For the $9.5 billion G4S, the world’s largest security services provider and HP’s security contractor in India, the incident was an inopportune embarrassment.For the Rs. 867 crore (revenue) Topsgrup, the largest Indian security services provider, the incident couldn’t have come at a better time.
That’s because HP was in the process of reviewing its security services contract, and nothing would have pleased the 37-year-old chairman of Topsgrup, Diwan Rahul Nanda, than to displace his arch-nemesis G4S. In the last two months, Nanda has already done that at two of G4S’s big clients, Bangalore International Airport and IBM India.
Mr. Security
Barrel-chested and stocky, his biceps bulging through his form fitting shirts, Nanda is an imposing personality. With two black belts, a Ph.D in martial arts and a licensed revolver, he projects security like Vijay Mallya projects “good times”. The similarities don’t end there. Like Mallya, he takes his partying as seriously as his work. He is a regular on the Mumbai party circuit. And like Mallya, he too inherited his business from his dad. Okay, maybe that last comparison was stretching it. That’s because the business Nanda inherited from his father, Major (Retd.) R.C. Nanda, was more a liability than an asset. Tops Security was started in 1970 by Nanda Sr. after he retired from the Indian Army. The company spent its first few decades limited to Mumbai and Ahmedabad because a poorer and safer India didn’t really see the need for private security.

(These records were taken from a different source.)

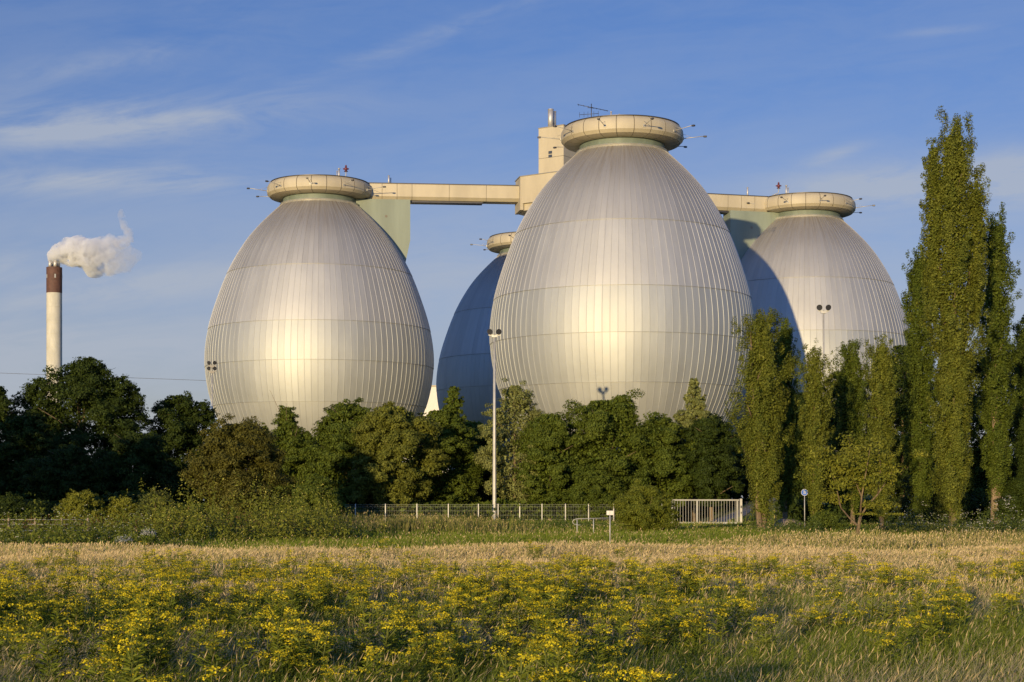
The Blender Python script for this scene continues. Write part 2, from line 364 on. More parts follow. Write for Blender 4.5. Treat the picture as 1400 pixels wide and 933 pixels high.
def make_egg():
    root = empty('digester_tank', (0, 0, 0), 'x', 'digester tank', 'egg-shaped digester tanks')
    # five stacked bands of standing-seam sheeting, each lapping over the one below
    for (z0, z1, rows, m, o) in [(0, 16.2, 16, 'shell_base', 0.0), (16.2, 21.9, 9, 'shell_low', 0.05), (21.9, 27.4, 9, 'shell_low', 0.09),
                                 (27.4, 35.5, 12, 'shell_mid', 0.13), (35.5, 45.75, 18, 'shell_upper', 0.17)]:
        link_mesh('shell_band', shell_band_mesh(z0, z1, rows, o), root, [M[m]])
    for z in (16.2, 21.9, 27.4, 35.5):
        mb = MB(); r = float(egg_r(z)); o = {16.2: .05, 21.9: .09, 27.4: .13, 35.5: .17}[z]
        mb.lathe([(r - .05, z - .05), (r + o + .03, z - .03), (r + o + .03, z + .01), (r - .05, z + .02)], 112)
        mb.build('lap_seam', M['seam'], root, 30)
    mb = MB(); mb.lathe([(5.3, 45.7), (5.78, 45.72), (5.86, 45.85), (5.78, 46.02), (5.3, 46.05)], 96); mb.build('trim_ring', M['trim'], root, 40)
    mb = MB(); mb.lathe([(5.2, 45.75), (5.36, 45.8), (5.36, 47.2), (5.2, 47.3)], 96); mb.build('neck', M['neck'], root, 40)
    # cap: clad ring with rounded shoulder, open joints between the panels
    mb = MB(); nj = 22; prof = [(5.25, 46.82), (6.4, 46.84), (7.25, 47.02), (7.62, 47.4), (7.68, 47.9), (7.62, 48.45), (7.42, 48.8), (7.12, 49.02), (6.95, 49.1), (6.85, 49.02)]
    angs = []
    for k in range(nj):
        a0 = 2 * pi * k / nj; w_ = 0.0065
        angs += [(a0 - w_, 0), (a0 - w_ * .8, 1), (a0 + w_ * .8, 1), (a0 + w_, 0)] + [(a0 + 2 * pi / nj * t, 0) for t in (.2, .4, .6, .8)]
    rings = []
    for (r, z) in prof:
        rings.append([mb.bm.verts.new(((r - .07 * g) * cos(a), (r - .07 * g) * sin(a), z)) for (a, g) in angs])
    n = len(angs)
    for i in range(len(prof) - 1):
        for k in range(n):
            k2 = (k + 1) % n
            f = mb.bm.faces.new((rings[i][k], rings[i][k2], rings[i + 1][k2], rings[i + 1][k])); f.smooth = True
            f.material_index = 1 if angs[k][1] or angs[k2][1] else 0
    mb.build('cap', [M['cream'], M['joint']], root, 25)
    mb = MB(); mb.lathe([(7.0, 49.0), (6.84, 49.06), (4.0, 49.16), (0.05, 49.2)], 48); mb.build('roof', M['roofing'], root)
    # thin dark capping along the roof edge
    mb = MB(); mb.lathe([(6.86, 49.05), (7.2, 49.08), (7.2, 49.16), (6.86, 49.18)], 88); mb.build('roof_edge', M['darkmetal'], root, 30)
    # floodlights on brackets all round the cap
    for k in range(10):
        a = k * 2 * pi / 10 + 0.16
        d = Vector((cos(a), sin(a), 0)); up = Vector((0, 0, 1))
        p0 = d * 7.66 + up * 47.75; p1 = d * 10.3 + up * 48.05
        mb = MB(); mb.tube([p0, p1], 0.045, 6); mb.tube([p0 + up * .55 + d * 0.02, d * 8.8 + up * 47.88], 0.018, 5)
        mb.box(d * 7.69 + up * 47.75, (0.10, 0.3, 0.3), a)
        arm = mb.build('lamp_arm', M['galv'], root)
        mb = MB(); mb.box(p1 + d * 0.1 - up * 0.05, (0.42, 0.3, 0.2), a, 0.04)
        mb.build('lamp_head', M['darkmetal'], arm)
    # support fin below the bridge, reaching out along +X
    mb = MB()
    mb.prism([(4.6, 46.8), (13.1, 46.8), (13.1, 40.8), (12.45, 37.7), (9.0, 37.7)], (1, 0, 0), (0, 0, 1), (0, 1, 0), (0, 0, 0), 2.9)
    fin = mb.build('support_fin', M['green'], root)
    mb = MB(); rr = [Vector((x, 0, 0)) for x in ()]
    mb.tube([(9.6, -1.47, 44.3), (9.6, -1.44, 44.3)], 0.19, 12); mb.build('vent_hole', M['joint'], fin)
    mb = MB(); mb.tube([(9.6, 1.47, 44.3), (9.6, 1.44, 44.3)], 0.19, 12); mb.build('vent_hole', M['joint'], fin)
    return root

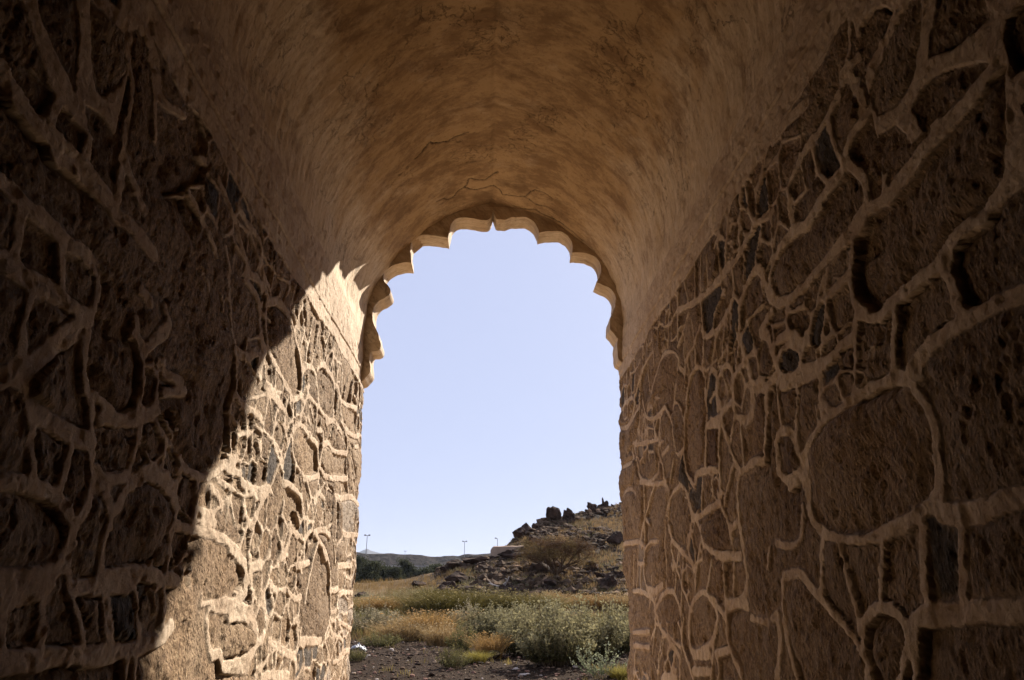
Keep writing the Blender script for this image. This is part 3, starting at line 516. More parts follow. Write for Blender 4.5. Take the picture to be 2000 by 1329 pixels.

In 1991 when Nanda Jr. took over, there were less than 40 employees, Rs. 35 lakh in annual revenues and years of piled up losses to boot.
Eighteen years later, the view is quite different. “Four years back we touched Rs. 100 crore, this year we’re close to Rs. 1,000 crore and next year we will be Rs. 2,000 crore,” he says in his booming voice. Topsgrup, as Nanda renamed his father’s company after taking over, is today the second largest security services provider in India with close to 85,000 employees.
The largest is G4S, with over 130,000 employees. Not for long, if Nanda has his way. “We are looking at a few strategic acquisitions, and if things go well, we will overtake G4S within a year,” he says.
He said this during a visit to India a few weeks back. That’s right, a visit to India. That’s because Nanda shifted permanently to London five months back.
The Chairman Goes Global
The secret to Nanda’s relocation is the prefix that’s been added to his title, “global”. As the global chairman for Topsgrup, he now wants to expand Topsgrup into a global security services firm that will give biggies like G4S and Securitas, the $7.9 billion second largest player in the field, a run for their money.
In May 2008 Topsgrup acquired a 51 percent controlling interest in UK-based Shield Guarding, a $121 million security services provider. The company is now raising money to buy out the remaining 49 percent in Shield Guarding and possibly acquire newer companies. “We have signed a memorandum of understanding with a $300 million US security company for acquiring them. After that we want to get into the Middle East, Africa and some parts of Asia as well,” says Nanda.
“We want to become the Shah Rukh Khan and Narayana Murthy of the security industry — humble, accessible and down to earth. And our aim is also to do $10 billion in revenue by the year 2020,” says Nanda.


I work for Tops and would like to say Dr. Nanda is an inspiration to me as an Indian and as a Security Professional.
It just shows that even in today's world the personality at the top still dictates the success of the company and our company is most very successful. What a personality!!
When a man that can dance like the Dr, can fight like the Dr and when a man that can wear tight clothes like the Dr runs your business, you know the future of that business is secure.
Image is everything and what an image he creates. Where other doctors heal bones, he can break them. His success is India's success and long may it continue. I wear my Topsgrup badge with pride.
Please Sir, do you have more photographs of the great man? Especially dancing shots if you please.